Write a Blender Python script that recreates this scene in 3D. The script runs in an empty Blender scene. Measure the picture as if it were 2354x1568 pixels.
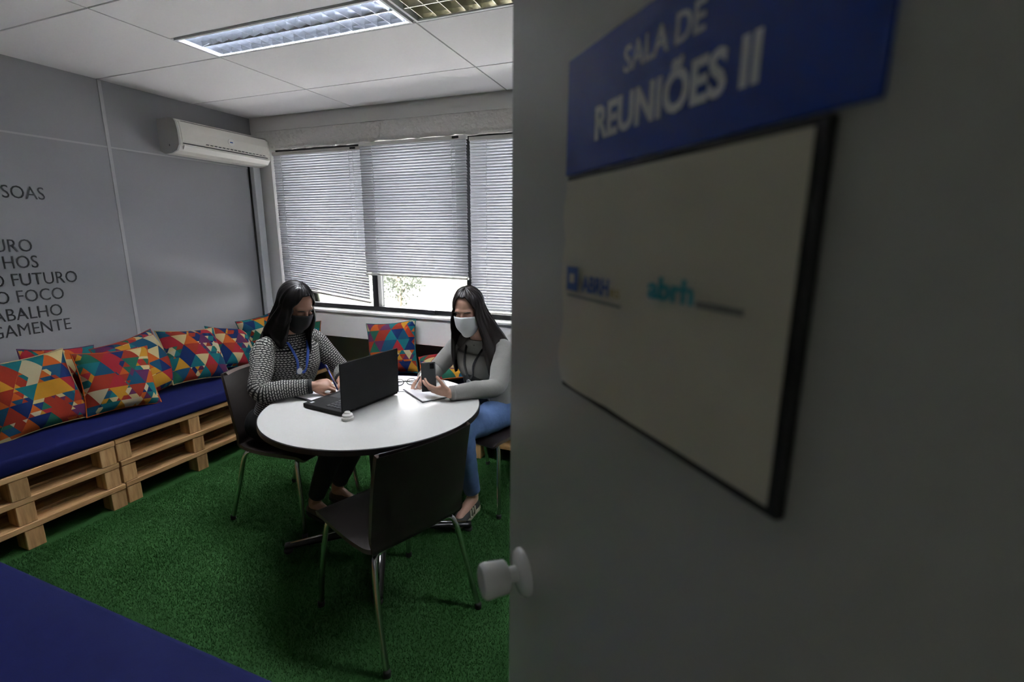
import bpy, bmesh, math, random
import numpy as np
from mathutils import Vector, Matrix
random.seed(7); rng = np.random.default_rng(7)
PI = math.pi
scene = bpy.context.scene
COL = scene.collection

# ------------------------------------------------------------------ camera
CAM_H = 1.55
cam_d = bpy.data.cameras.new('camera'); cam = bpy.data.objects.new('camera', cam_d); COL.objects.link(cam)
cam_d.sensor_width = 36; cam_d.lens = 17.0; cam_d.clip_start = .02
_R = ((0.931, -0.083, 0.356), (0.365, 0.194, -0.910), (0.006, 0.977, 0.211))
m3 = Matrix(_R)
x_ax = Vector((m3[0][0], m3[1][0], m3[2][0])).normalized()
z_ax = Vector((m3[0][2], m3[1][2], m3[2][2])); z_ax = (z_ax - x_ax * z_ax.dot(x_ax)).normalized()
y_ax = z_ax.cross(x_ax)
cam.matrix_world = Matrix.Translation((0, 0, CAM_H)) @ Matrix((x_ax, y_ax, z_ax)).transposed().to_4x4()
cam_d.dof.use_dof = True; cam_d.dof.focus_distance = 2.6; cam_d.dof.aperture_fstop = 3.2
scene.camera = cam

# ------------------------------------------------------------------ world: bright overcast sky
w = bpy.data.worlds.new('overcast_sky'); scene.world = w; w.use_nodes = True
bg = w.node_tree.nodes['Background']; bg.inputs[0].default_value = (.98, .985, 1.0, 1); bg.inputs[1].default_value = 8.5
sun_d = bpy.data.lights.new('added_hazy_sun', 'SUN'); sun_d.energy = 50; sun_d.angle = math.radians(25); sun_d.color = (1, .98, .97)
sun = bpy.data.objects.new('added_hazy_sun', sun_d); COL.objects.link(sun); sun.rotation_euler = (math.radians(38), 0, math.radians(12))   # added sun, high behind the building, brightens the ground and so the ceiling
TUBE_STRENGTH = 92.0
vs = scene.view_settings
vs.view_transform = 'Standard'; vs.look = 'None'; vs.gamma = 1; vs.use_curve_mapping = False; vs.exposure = 1.05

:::

#### [EXERCISE REQUIREMENTS]
Except for the pictures, reproduce every line exactly.

#### [FULL OUTPUT]
Write a Blender Python script that recreates this scene in 3D. The script runs in an empty Blender scene. Measure the picture as if it were 2354x1568 pixels.
import bpy, bmesh, math, random
import numpy as np
from mathutils import Vector, Matrix
random.seed(7); rng = np.random.default_rng(7)
PI = math.pi
scene = bpy.context.scene
COL = scene.collection

# ------------------------------------------------------------------ camera
CAM_H = 1.55
cam_d = bpy.data.cameras.new('camera'); cam = bpy.data.objects.new('camera', cam_d); COL.objects.link(cam)
cam_d.sensor_width = 36; cam_d.lens = 17.0; cam_d.clip_start = .02
_R = ((0.931, -0.083, 0.356), (0.365, 0.194, -0.910), (0.006, 0.977, 0.211))
m3 = Matrix(_R)
x_ax = Vector((m3[0][0], m3[1][0], m3[2][0])).normalized()
z_ax = Vector((m3[0][2], m3[1][2], m3[2][2])); z_ax = (z_ax - x_ax * z_ax.dot(x_ax)).normalized()
y_ax = z_ax.cross(x_ax)
cam.matrix_world = Matrix.Translation((0, 0, CAM_H)) @ Matrix((x_ax, y_ax, z_ax)).transposed().to_4x4()
cam_d.dof.use_dof = True; cam_d.dof.focus_distance = 2.6; cam_d.dof.aperture_fstop = 3.2
scene.camera = cam

# ------------------------------------------------------------------ world: bright overcast sky
w = bpy.data.worlds.new('overcast_sky'); scene.world = w; w.use_nodes = True
bg = w.node_tree.nodes['Background']; bg.inputs[0].default_value = (.98, .985, 1.0, 1); bg.inputs[1].default_value = 8.5
sun_d = bpy.data.lights.new('added_hazy_sun', 'SUN'); sun_d.energy = 50; sun_d.angle = math.radians(25); sun_d.color = (1, .98, .97)
sun = bpy.data.objects.new('added_hazy_sun', sun_d); COL.objects.link(sun); sun.rotation_euler = (math.radians(38), 0, math.radians(12))   # added sun, high behind the building, brightens the ground and so the ceiling
TUBE_STRENGTH = 92.0
vs = scene.view_settings
vs.view_transform = 'Standard'; vs.look = 'None'; vs.gamma = 1; vs.use_curve_mapping = False; vs.exposure = 1.05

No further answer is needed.